Jika mengacu kepada hal tersebut diatas, sudah seharunya tidak ada lagi kita temukan bahwa masyarakat ditolak oleh layanan kesehatan dimanapun di Kabupaten Lombok Timur ini. Semoga, kasus ini akan menjadi pembelajaran yang sangat berharga untuk kita semua saling memperbaiki dan saling mendukung.
Pihak RSUD harus mau menerima segala kekurangannya dengan berbesar hati untuk memperbaiki kedepannya. Pemerintah daerah pun harus mau melihat dimana ada kurang terkoneksinya segala capaian pembangunan yang selama ini jika dilihat dari angka sudah sangat mentereng.

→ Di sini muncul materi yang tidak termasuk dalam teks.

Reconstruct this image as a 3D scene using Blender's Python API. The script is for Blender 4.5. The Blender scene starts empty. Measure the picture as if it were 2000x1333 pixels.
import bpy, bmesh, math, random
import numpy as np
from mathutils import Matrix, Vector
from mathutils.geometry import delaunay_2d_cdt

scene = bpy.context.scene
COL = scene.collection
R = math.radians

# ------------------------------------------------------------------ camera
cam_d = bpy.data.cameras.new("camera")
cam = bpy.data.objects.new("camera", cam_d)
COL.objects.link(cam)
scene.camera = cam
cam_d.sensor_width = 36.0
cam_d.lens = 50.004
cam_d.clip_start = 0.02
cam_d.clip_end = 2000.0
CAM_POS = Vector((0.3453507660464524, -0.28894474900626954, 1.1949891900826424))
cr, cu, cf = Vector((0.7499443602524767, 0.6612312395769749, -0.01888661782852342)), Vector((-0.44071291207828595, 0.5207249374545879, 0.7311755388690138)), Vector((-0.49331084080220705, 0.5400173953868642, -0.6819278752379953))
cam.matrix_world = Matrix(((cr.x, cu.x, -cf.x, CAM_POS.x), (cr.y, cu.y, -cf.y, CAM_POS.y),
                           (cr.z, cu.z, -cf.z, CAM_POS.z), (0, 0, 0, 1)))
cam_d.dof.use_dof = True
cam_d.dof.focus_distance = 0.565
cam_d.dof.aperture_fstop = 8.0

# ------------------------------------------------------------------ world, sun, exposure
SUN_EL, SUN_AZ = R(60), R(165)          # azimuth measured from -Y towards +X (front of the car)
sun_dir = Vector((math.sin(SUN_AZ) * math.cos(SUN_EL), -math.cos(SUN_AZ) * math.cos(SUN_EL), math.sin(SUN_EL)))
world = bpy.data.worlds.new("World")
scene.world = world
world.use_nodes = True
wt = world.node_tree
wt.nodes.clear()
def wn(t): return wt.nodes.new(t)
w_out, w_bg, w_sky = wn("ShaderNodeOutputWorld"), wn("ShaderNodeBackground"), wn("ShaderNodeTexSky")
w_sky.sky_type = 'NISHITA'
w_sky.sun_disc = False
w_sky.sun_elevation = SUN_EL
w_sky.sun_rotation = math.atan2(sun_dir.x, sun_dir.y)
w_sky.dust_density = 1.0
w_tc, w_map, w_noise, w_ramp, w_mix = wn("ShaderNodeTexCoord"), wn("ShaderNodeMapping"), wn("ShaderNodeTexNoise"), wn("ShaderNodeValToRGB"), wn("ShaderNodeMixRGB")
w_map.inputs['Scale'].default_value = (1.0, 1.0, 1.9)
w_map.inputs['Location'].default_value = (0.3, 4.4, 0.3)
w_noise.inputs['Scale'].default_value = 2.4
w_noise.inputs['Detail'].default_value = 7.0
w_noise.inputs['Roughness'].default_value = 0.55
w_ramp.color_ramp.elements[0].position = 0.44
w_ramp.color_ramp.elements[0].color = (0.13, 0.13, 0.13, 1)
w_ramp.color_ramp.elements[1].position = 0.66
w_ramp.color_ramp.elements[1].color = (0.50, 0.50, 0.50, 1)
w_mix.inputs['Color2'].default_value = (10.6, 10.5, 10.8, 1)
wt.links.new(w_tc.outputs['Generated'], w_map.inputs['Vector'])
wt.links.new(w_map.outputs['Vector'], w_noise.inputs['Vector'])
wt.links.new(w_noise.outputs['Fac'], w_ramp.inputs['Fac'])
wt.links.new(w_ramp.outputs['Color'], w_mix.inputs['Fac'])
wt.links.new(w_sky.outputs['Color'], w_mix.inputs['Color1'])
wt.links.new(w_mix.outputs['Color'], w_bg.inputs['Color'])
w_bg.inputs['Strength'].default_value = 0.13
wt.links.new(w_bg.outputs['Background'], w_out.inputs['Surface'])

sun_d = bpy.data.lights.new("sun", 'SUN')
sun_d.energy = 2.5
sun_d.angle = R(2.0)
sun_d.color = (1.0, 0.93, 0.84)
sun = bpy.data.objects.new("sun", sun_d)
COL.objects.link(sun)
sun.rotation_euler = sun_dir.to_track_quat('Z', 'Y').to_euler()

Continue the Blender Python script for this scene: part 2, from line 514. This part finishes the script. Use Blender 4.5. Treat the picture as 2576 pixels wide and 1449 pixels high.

Sehingga segera dievaluasi untuk mendapatkan perbaikan kinerja dan sistim yang ada. Keberhasilan pembangunan kedepannya akan berhasil jika semua pihak terlibat dan saling terbuka, tanpa mencari kambing hitam, tanpa mencari kesalahan.
Setiap kejadian harus menjadi pembelajaran bersama menuju Lombok Timur yang Inklusif, menuju pelayanan yang inklusif. Semua demi masyarakat dan kebaikan Lombok Timur.(*)
Oleh : Dr. Maharani/Peneliti Kebijakan Lombok Research Center (LRC)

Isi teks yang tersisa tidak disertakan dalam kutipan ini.